## [Work instructions]
Repeat exactly the lines of the listing below, please, starting with the first and ending with the line containing "YAW, PITCH, ROLL, FPX"; leave out the rest.

______

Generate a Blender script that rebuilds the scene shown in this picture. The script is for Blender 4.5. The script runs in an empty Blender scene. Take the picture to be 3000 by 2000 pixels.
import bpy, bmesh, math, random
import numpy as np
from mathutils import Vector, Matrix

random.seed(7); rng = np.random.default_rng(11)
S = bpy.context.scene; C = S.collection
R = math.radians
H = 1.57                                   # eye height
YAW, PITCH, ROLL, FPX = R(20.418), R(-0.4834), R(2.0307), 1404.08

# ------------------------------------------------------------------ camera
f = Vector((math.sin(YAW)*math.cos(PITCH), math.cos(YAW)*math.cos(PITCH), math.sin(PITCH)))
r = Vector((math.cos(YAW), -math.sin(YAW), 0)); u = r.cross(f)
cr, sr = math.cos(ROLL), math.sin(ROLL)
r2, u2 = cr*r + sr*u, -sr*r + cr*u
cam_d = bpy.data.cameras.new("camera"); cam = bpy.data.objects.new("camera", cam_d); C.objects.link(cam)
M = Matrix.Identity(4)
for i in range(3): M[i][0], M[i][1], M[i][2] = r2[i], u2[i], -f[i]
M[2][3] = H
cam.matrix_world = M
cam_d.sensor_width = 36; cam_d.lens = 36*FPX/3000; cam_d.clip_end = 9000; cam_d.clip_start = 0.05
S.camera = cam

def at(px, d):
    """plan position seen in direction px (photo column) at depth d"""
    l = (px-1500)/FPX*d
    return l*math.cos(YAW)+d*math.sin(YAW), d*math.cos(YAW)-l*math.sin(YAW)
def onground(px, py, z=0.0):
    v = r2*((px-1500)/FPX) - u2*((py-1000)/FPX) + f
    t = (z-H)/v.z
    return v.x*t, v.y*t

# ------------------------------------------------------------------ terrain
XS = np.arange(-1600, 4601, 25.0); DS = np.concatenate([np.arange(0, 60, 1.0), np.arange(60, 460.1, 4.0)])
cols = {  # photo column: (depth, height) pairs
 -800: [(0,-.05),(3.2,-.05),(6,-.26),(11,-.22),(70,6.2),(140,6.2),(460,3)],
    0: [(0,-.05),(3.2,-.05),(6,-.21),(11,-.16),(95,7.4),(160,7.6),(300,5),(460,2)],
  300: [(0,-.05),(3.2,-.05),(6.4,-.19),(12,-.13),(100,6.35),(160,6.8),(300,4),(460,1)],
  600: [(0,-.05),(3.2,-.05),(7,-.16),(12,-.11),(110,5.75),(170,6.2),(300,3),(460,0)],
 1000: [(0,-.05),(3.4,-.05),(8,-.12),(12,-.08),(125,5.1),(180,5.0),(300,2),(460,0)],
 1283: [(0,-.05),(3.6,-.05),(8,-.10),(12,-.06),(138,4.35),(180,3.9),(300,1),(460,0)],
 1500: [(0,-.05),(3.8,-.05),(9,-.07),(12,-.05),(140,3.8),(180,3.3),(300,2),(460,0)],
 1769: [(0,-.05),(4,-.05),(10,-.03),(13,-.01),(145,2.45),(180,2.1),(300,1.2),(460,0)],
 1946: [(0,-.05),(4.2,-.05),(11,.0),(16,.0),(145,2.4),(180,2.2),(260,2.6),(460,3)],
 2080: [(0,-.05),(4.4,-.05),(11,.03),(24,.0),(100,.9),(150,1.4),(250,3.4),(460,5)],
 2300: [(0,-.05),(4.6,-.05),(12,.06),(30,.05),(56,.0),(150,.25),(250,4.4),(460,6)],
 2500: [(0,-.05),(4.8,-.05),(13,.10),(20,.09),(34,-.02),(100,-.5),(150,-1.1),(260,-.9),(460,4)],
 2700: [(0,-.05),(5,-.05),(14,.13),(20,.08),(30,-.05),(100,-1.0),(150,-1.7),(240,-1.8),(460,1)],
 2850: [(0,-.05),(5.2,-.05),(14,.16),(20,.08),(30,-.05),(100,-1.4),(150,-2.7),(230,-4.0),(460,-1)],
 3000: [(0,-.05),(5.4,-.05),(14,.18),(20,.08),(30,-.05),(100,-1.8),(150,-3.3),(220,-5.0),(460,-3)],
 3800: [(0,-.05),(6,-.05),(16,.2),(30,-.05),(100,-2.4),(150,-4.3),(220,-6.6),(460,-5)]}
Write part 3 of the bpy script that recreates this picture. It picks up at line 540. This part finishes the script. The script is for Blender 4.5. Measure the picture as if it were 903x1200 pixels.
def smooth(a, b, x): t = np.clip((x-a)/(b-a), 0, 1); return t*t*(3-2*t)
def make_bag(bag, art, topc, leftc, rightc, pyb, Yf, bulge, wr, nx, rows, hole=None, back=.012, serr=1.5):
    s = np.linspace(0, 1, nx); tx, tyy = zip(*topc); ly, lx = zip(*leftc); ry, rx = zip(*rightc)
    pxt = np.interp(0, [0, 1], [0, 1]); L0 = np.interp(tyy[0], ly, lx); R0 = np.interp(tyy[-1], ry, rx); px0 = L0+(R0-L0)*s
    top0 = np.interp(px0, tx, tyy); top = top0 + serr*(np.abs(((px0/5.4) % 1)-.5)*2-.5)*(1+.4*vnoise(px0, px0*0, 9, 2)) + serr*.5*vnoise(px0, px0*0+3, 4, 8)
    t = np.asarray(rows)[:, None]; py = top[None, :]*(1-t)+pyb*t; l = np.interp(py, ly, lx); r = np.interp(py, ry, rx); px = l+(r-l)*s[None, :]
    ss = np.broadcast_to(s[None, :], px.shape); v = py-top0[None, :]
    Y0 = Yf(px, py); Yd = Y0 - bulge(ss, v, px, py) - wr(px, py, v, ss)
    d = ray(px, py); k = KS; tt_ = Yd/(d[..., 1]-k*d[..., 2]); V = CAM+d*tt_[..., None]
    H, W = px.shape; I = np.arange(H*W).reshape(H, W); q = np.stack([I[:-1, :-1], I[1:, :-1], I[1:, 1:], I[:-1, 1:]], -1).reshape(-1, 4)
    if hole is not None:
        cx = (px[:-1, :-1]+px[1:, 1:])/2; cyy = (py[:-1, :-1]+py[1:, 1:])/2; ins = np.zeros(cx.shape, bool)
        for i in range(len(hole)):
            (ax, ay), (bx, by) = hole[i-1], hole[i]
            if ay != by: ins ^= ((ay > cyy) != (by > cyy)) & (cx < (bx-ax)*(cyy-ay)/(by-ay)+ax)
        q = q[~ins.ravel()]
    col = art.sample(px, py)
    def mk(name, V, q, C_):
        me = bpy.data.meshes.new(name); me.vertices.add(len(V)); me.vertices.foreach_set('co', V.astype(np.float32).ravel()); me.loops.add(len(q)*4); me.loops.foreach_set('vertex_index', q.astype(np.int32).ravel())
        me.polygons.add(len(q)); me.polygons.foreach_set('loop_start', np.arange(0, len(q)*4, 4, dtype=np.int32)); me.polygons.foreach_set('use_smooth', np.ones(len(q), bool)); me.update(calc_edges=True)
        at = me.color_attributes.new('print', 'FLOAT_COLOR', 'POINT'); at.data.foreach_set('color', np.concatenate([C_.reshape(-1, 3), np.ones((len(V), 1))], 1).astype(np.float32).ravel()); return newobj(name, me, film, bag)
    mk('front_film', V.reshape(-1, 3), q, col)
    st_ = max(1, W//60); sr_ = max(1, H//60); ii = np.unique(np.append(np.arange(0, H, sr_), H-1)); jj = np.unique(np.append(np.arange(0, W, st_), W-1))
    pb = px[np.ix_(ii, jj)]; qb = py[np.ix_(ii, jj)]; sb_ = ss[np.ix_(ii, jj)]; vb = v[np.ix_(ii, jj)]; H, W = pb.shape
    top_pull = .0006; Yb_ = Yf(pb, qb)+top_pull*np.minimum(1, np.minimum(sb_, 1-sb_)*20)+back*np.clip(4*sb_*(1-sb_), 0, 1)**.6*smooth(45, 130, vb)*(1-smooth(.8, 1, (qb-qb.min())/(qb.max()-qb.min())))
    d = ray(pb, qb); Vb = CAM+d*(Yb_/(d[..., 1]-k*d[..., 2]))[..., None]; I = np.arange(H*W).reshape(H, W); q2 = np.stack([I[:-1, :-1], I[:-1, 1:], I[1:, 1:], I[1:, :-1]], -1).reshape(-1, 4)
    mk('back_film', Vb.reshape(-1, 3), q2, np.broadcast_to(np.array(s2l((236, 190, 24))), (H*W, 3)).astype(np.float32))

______

## [Finished task]
Generate a Blender script that rebuilds the scene shown in this picture. The script is for Blender 4.5. The script runs in an empty Blender scene. Take the picture to be 3000 by 2000 pixels.
import bpy, bmesh, math, random
import numpy as np
from mathutils import Vector, Matrix

random.seed(7); rng = np.random.default_rng(11)
S = bpy.context.scene; C = S.collection
R = math.radians
H = 1.57                                   # eye height
YAW, PITCH, ROLL, FPX = R(20.418), R(-0.4834), R(2.0307), 1404.08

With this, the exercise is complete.